Ma spazio per le aggregazioni c’è...

Vedo ancora significativi margini di consolidamento per le realtà medio-piccole, vista la frammentazione del mercato se paragonato ad altri Paesi europei. Questo processo deve proseguire e la strada da percorrere è lunga: guardiamo con favore a tutti gli orientamenti governativi e legislativi che rafforzino questa prospettiva. In quest’ottica abbiamo apprezzato la nascita di un’Autorità unica, che copre interamente il perimetro delle multiutility.

Per Hera un ulteriore consolidamento dove potrebbe portare? Aimag, Tea Mantova o ancora in Veneto, dove tuttavia Vicenza e Verona hanno avviato di recente un negoziato con A2A?

Di Aimag siamo già azionisti al 25% ma è difficile immaginare evoluzioni a breve, mentre con Mantova c’è stato un tentativo di dialogo qualche tempo fa ma non ne è nato nulla. Su Vicenza e Verona abbiamo presentato una manifestazione d’interesse ma ritengo che il modo in cui è stata scelta la strada non corrisponda pienamente alle regole del gioco. Noi aspettavamo di essere chiamati come altri, vista anche la nostra presenza e dotazione impiantistica in Veneto, per essere valutati dall’advisor ma nessuno ci ha contattato: è un passaggio che ci ha lasciato perplessi e ci rifletteremo. Vedremo come andrà la trattativa con A2A. Aggiungo anche che il caso Ascopiave dimostra che la crescita dimensionale e le partnership possono nascere anche dalle gare.

Per allargare un po’ l’orizzonte di recente si è parlato anche della possibile creazione di una multiutility del Sud, con il sostegno di Cdp, per aiutare quest’area a ridurre il gap infrastrutturale con il Nord.

Credo sia un progetto di cui Cdp ha compreso la necessità da molto tempo e la stessa Utilitalia ha ben affrontato il tema. Prima o poi qualcosa bisognerà farla, però nel modo giusto: lo Stato deve garantire stabilità normativa e risorse, che non devono essere necessariamente economiche. Con questi presupposti si possono trovare formule di collaborazione, magari su singole filiere. Certo, un progetto simile va affidato ad aziende con competenze forti.

Intanto, negli ultimi tempi, in Italia la presenza pubblica nelle aziende sembra avere ritrovato un certo appeal.

Il modello della multiutility ci dice che la presenza del pubblico, se gestita con equilibrio e correttamente, non è un fattore negativo. In generale, guardando gli ultimi 30 anni, credo che il principale errore che si possa fare è applicare ricette in base a prese di posizione ideologiche o ascoltando solo la pancia. Basta vedere quante volte si è cambiata idea sulle grandi privatizzazioni.

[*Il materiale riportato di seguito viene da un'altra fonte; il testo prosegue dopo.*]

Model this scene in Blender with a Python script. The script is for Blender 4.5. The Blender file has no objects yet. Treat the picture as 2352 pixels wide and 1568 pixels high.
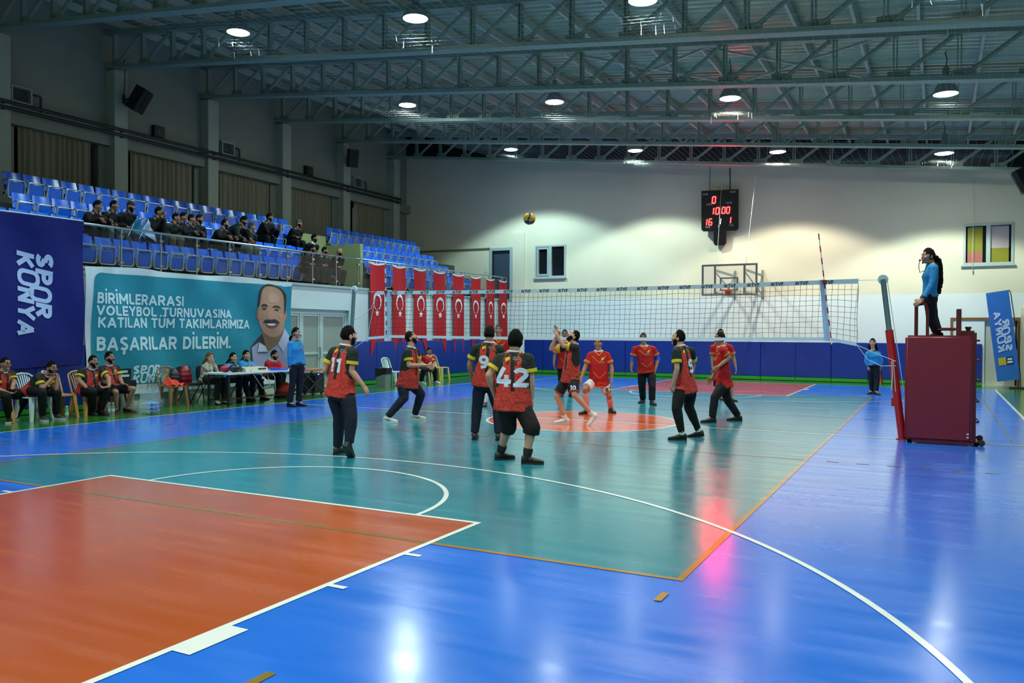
import bpy, bmesh, math, random
import numpy as np
from mathutils import Vector, Matrix, Quaternion
from mathutils.bvhtree import BVHTree
random.seed(7)
S = bpy.context.scene
COL = S.collection
PI = math.pi

# ---------------------------------------------------------------- camera, world, exposure, lights
CAM = np.array([6.025, -14.4364, 1.6852])
YAW, PITCH, ROLL, FPX = -0.4804, -0.0121, 0.0046, 1883.1
def cam_axes():
    cy, sy, cp, sp = math.cos(YAW), math.sin(YAW), math.cos(PITCH), math.sin(PITCH)
    f = np.array([sy*cp, cy*cp, sp]); r = np.array([cy, -sy, 0.0]); u = np.cross(r, f)
    c, s = math.cos(ROLL), math.sin(ROLL)
    return c*r+s*u, -s*r+c*u, f
RT, UP, FW = cam_axes()
cd = bpy.data.cameras.new('camera'); cam = bpy.data.objects.new('camera', cd); COL.objects.link(cam)
cd.sensor_width = 36.0; cd.lens = FPX/2352*36.0; cd.clip_start = 0.1; cd.clip_end = 200
cam.matrix_world = Matrix([[RT[i], UP[i], -FW[i], CAM[i]] for i in range(3)]+[[0, 0, 0, 1]])
S.camera = cam
S.view_settings.view_transform = 'Standard'; S.view_settings.look = 'None'
S.view_settings.exposure = 0.24; S.view_settings.gamma = 1.0
S.cycles.use_denoising = True
S.cycles.use_adaptive_sampling = True; S.cycles.adaptive_threshold = 0.08
S.cycles.max_bounces = 5; S.cycles.diffuse_bounces = 4; S.cycles.glossy_bounces = 2
S.cycles.transmission_bounces = 3; S.cycles.transparent_max_bounces = 6
S.cycles.sample_clamp_indirect = 4.0; S.cycles.caustics_reflective = False; S.cycles.caustics_refractive = False
w = bpy.data.worlds.new('night'); S.world = w; w.use_nodes = True
w.node_tree.nodes['Background'].inputs[0].default_value = (0.012, 0.02, 0.026, 1)
w.node_tree.nodes['Background'].inputs[1].default_value = 0.35
LAMP_X = (-8.2, -3.35, 1.4, 6.1); LAMP_Y = (-14.1, -7.4, -0.7, 6.0, 12.7)
LAMP_COL = ((0.66, 1.0, 1.0), (0.78, 1.0, 0.90), (1.0, 0.95, 0.78), (0.85, 1.0, 0.86))
LAMP_W = {-14.1: 560, -7.4: 600, -0.7: 600, 6.0: 680, 12.7: 800}
def lamp_z(x): return 7.59-0.106*x
def ray(u, v):
    d = RT*((u-1176)/FPX)+UP*((784-v)/FPX)+FW
    return d
def G(u, v, z=0.0):
    d = ray(u, v); return Vector(CAM+d*((z-CAM[2])/d[2]))
def atX(u, v, x):
    d = ray(u, v); return Vector(CAM+d*((x-CAM[0])/d[0]))
def atY(u, v, y):
    d = ray(u, v); return Vector(CAM+d*((y-CAM[1])/d[1]))
def atD(u, v, dep):
    d = ray(u, v); return Vector(CAM+d*(dep/(d@FH)))
FH = np.array([FW[0], FW[1], 0.0]); FH /= np.linalg.norm(FH)
def depth(p): return float((np.array(p)-CAM)@FH)

# ---------------------------------------------------------------- materials
def srgb(h):
    h = h.lstrip('#'); v = [int(h[i:i+2], 16)/255 for i in (0, 2, 4)]
    return tuple((c/12.92 if c <= 0.04045 else ((c+0.055)/1.055)**2.4) for c in v)+(1.0,)
MATS = {}
def mat(name, col, rough=0.6, metal=0.0, var=0.0, vscale=6.0, bump=0.0, bscale=40.0, emit=None, estr=0.0, spec=0.5, coat=0.0, alpha=1.0, vstretch=(1, 1, 1)):
    if name in MATS: return MATS[name]
    m = bpy.data.materials.new(name); m.use_nodes = True
    nt = m.node_tree; b = nt.nodes['Principled BSDF']
    c = srgb(col) if isinstance(col, str) else tuple(col)
    b.inputs['Base Color'].default_value = c; b.inputs['Roughness'].default_value = rough
    b.inputs['Metallic'].default_value = metal; b.inputs['Specular IOR Level'].default_value = spec
    b.inputs['Coat Weight'].default_value = coat; b.inputs['Alpha'].default_value = alpha
    tc = nt.nodes.new('ShaderNodeTexCoord'); mp = nt.nodes.new('ShaderNodeMapping')
    mp.inputs['Scale'].default_value = vstretch
    nt.links.new(tc.outputs['Object'], mp.inputs[0])
    if var > 0:
        n = nt.nodes.new('ShaderNodeTexNoise'); n.inputs['Scale'].default_value = vscale; n.inputs['Detail'].default_value = 5
        nt.links.new(mp.outputs[0], n.inputs['Vector'])
        r = nt.nodes.new('ShaderNodeMapRange'); r.inputs[1].default_value = 0.3; r.inputs[2].default_value = 0.7
        r.inputs[3].default_value = 1-var; r.inputs[4].default_value = 1+var
        nt.links.new(n.outputs['Fac'], r.inputs[0])
        mx = nt.nodes.new('ShaderNodeMix'); mx.data_type = 'RGBA'; mx.blend_type = 'MULTIPLY'; mx.inputs[0].default_value = 1
        mx.inputs[6].default_value = c; nt.links.new(r.outputs[0], mx.inputs[7])
        nt.links.new(mx.outputs[2], b.inputs['Base Color'])
    if bump > 0:
        n2 = nt.nodes.new('ShaderNodeTexNoise'); n2.inputs['Scale'].default_value = bscale; n2.inputs['Detail'].default_value = 4
        nt.links.new(mp.outputs[0], n2.inputs['Vector'])
        bp = nt.nodes.new('ShaderNodeBump'); bp.inputs['Strength'].default_value = bump; bp.inputs['Distance'].default_value = 0.02
        nt.links.new(n2.outputs['Fac'], bp.inputs['Height']); nt.links.new(bp.outputs[0], b.inputs['Normal'])
    if emit:
        b.inputs['Emission Color'].default_value = srgb(emit) if isinstance(emit, str) else tuple(emit)+(1,)
        b.inputs['Emission Strength'].default_value = estr
    MATS[name] = m
    return m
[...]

A proposito, la completa liberalizzazione del mercato elettrico è stata rimandata al 2022.

Certamente è un appuntamento che guardiamo con grande interesse. Speriamo che questo tempo in più serva per mettere a punto una metodologia di riassegnazione dei clienti credibile e trasparente. A valle di essa, noi puntiamo a mantenere l’attuale quota del 4% circa sul mercato libero.

Lei guida Hera da 19 anni e in primavera ci sarà il rinnovo del cda…

Preferisco non parlare di cose che non dipendono dalla mia volontà. Qui non ci si annoia e sono molto orgoglioso di quanto ho realizzato, che ci viene riconosciuto dai soci e dal mercato.